Seattle's City Council wanted Romich and her colleagues at University of Washington to look into the impacts of the minimum wage increase in Seattle almost 5 years ago.
"We think that the minimum wage probably slowed down job growth a little bit," she said. "This was in the context of a booming Seattle economy which I think is very similar to what's happening in Denver."
Her colleagues found some businesses reduced workers' hours, so the employees ended up making around the same amount that they had before the increase. Others made more and lost government assistance.
"But many of the workers we talked to were happy to make that trade-off," Romich said. "They felt they had more dignity associated with earning their money rather than receiving food assistance."
Romich said it wasn't easy for small-business owners, but they overcame it. And while restaurants threatened to leave. Most didn't.

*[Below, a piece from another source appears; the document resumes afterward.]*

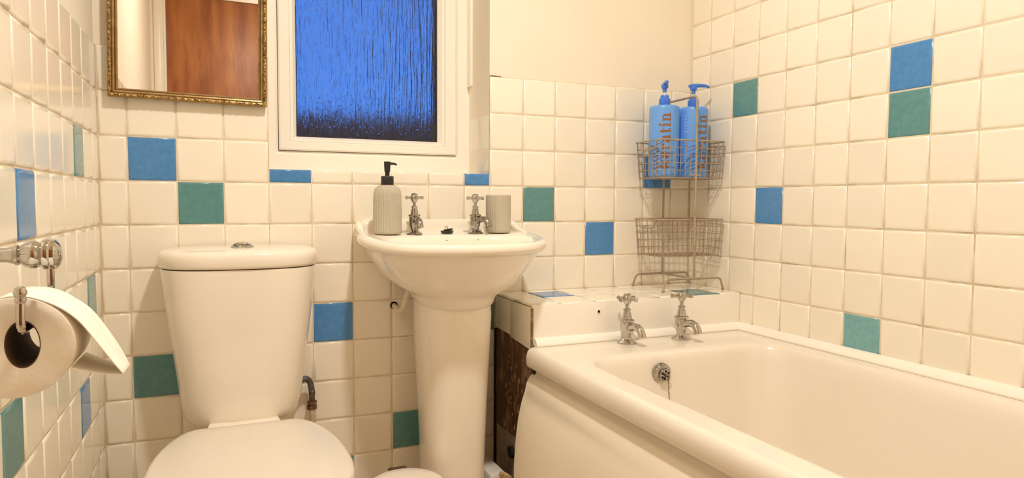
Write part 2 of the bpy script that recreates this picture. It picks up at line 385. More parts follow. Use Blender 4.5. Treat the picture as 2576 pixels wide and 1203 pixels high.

"My overall takeaway is that the economy is resilient and that both employers and the economy as a whole adapted to the minimum wage," she said.
Under state law in Colorado, people who earn tips can be paid less than minimum wage. The restaurant association worries the increase will make the pay disparity between those workers and the ones in the kitchen even greater because most chefs are already payed more than minimum wage.
They said tipped workers currently make much more than people in the back of the house.
Hancock said they are working with the state legislature on this issue.